Find each line containing the string "scene". Copy it.

__The data__
#####
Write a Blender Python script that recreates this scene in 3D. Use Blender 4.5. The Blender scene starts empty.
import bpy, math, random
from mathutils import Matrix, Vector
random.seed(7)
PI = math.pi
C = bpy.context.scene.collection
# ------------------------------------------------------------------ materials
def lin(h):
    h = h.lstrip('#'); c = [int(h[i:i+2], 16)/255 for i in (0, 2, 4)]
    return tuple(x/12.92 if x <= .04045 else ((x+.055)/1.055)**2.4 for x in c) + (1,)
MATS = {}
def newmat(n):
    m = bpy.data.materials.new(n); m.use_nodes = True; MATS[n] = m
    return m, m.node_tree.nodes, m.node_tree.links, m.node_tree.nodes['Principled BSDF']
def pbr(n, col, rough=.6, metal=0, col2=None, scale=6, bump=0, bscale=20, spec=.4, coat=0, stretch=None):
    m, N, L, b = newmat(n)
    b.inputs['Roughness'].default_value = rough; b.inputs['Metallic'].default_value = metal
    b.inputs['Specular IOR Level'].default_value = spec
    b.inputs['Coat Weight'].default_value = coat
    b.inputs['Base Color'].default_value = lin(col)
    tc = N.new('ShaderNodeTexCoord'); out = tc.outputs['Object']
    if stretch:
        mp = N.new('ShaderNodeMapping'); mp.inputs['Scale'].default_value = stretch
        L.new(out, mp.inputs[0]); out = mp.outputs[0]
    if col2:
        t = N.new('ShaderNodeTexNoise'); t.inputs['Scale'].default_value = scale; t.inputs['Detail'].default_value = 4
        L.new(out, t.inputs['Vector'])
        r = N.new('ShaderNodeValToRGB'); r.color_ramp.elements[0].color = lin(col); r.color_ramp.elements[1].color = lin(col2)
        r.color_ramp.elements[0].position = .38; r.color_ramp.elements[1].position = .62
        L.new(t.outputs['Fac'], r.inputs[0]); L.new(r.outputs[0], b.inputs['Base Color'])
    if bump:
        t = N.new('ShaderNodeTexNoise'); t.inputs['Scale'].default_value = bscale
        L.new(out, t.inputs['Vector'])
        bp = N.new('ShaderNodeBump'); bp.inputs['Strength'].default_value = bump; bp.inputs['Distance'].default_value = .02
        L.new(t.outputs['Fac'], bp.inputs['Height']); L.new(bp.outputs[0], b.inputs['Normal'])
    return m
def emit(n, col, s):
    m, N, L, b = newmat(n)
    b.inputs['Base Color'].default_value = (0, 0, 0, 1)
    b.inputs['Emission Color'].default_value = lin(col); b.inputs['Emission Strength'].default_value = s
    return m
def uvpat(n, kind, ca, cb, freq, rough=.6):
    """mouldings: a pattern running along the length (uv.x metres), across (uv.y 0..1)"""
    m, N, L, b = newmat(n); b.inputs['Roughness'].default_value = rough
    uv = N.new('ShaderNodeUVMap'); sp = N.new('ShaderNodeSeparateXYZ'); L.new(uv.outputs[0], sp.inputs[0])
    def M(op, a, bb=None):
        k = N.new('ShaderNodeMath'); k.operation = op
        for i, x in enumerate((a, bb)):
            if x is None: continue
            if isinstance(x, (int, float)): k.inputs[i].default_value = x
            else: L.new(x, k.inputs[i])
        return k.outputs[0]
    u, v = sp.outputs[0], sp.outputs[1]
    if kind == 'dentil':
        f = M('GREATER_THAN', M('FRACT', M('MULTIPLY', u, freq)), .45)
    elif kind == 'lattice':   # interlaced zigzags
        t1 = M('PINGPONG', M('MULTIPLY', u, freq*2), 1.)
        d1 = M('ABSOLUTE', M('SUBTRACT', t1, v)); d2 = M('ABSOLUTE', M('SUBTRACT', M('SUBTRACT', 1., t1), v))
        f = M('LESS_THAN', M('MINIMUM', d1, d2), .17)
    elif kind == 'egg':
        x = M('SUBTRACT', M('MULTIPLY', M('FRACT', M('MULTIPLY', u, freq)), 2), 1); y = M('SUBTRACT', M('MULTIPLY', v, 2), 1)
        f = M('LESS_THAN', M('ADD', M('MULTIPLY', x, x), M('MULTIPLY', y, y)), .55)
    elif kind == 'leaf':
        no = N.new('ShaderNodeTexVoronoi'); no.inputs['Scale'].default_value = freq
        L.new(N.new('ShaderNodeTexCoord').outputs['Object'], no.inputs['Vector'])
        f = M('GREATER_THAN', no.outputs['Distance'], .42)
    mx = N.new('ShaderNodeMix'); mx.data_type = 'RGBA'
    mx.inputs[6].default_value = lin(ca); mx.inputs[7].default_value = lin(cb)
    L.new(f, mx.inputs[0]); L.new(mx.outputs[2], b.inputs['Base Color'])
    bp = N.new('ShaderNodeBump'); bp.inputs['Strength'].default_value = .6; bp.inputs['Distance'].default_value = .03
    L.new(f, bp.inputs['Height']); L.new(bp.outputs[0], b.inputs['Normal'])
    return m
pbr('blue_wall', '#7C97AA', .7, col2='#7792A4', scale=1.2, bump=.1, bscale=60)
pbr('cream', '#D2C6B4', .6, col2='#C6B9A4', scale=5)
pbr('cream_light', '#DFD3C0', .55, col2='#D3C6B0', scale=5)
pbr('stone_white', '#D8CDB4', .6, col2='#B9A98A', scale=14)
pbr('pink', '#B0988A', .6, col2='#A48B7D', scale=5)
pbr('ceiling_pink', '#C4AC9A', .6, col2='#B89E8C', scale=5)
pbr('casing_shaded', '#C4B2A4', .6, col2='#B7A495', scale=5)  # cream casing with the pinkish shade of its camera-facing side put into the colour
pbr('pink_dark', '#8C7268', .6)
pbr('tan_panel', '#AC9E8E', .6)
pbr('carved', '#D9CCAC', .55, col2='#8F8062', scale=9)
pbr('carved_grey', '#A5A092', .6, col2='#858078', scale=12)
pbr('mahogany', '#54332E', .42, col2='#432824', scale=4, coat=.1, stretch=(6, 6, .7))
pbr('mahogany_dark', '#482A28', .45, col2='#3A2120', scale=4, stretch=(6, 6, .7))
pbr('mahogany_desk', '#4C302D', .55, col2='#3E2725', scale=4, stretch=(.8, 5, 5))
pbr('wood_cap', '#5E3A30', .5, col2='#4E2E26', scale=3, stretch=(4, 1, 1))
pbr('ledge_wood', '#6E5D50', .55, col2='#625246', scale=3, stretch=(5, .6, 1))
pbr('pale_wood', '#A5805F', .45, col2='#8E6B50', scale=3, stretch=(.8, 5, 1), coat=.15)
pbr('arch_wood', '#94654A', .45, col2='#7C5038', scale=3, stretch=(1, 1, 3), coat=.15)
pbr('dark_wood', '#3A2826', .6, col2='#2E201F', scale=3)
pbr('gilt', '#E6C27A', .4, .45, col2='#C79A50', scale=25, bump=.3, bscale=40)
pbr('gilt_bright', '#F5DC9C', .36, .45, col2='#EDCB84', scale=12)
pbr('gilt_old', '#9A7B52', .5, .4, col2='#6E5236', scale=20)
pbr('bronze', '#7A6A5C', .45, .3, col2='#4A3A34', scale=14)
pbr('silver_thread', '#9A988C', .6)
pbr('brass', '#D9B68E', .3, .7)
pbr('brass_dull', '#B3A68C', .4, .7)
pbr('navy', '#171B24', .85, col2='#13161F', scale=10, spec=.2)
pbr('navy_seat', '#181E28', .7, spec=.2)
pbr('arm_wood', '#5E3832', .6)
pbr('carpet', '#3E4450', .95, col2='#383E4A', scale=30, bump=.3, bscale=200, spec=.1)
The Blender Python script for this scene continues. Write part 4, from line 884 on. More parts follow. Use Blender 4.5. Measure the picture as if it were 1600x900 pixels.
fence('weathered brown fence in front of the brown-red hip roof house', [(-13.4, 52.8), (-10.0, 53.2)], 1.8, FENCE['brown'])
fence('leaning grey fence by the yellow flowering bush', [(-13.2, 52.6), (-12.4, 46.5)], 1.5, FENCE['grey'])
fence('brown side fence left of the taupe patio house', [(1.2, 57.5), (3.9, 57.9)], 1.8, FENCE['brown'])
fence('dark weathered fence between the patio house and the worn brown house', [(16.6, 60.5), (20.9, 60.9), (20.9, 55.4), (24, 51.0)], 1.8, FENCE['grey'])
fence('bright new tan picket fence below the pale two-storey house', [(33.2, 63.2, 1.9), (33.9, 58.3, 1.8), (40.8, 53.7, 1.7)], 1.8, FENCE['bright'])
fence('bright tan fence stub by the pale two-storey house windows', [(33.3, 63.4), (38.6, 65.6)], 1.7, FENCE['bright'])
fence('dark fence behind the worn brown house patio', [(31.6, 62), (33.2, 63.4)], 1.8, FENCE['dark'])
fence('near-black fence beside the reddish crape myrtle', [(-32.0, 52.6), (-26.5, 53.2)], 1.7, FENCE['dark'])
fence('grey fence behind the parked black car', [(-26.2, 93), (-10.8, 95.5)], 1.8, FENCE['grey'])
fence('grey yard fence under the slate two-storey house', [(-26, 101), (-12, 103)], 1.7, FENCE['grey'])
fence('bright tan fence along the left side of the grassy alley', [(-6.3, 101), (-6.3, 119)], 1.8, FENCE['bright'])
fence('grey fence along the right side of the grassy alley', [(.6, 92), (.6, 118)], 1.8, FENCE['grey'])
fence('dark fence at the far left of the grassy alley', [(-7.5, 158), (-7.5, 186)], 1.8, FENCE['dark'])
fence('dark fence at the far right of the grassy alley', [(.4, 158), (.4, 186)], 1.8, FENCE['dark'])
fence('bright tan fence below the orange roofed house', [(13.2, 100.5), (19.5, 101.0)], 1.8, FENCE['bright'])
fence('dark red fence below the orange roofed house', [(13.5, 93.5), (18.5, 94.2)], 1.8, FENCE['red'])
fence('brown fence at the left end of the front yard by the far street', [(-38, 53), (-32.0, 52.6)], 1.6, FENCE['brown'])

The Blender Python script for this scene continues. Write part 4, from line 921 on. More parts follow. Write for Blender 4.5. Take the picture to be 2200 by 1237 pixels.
#####
__Correct response__
Write a Blender Python script that recreates this scene in 3D. Use Blender 4.5. The Blender scene starts empty.
C = bpy.context.scene.collection
The Blender Python script for this scene continues. Write part 4, from line 884 on. More parts follow. Use Blender 4.5. Measure the picture as if it were 1600x900 pixels.
The Blender Python script for this scene continues. Write part 4, from line 921 on. More parts follow. Write for Blender 4.5. Take the picture to be 2200 by 1237 pixels.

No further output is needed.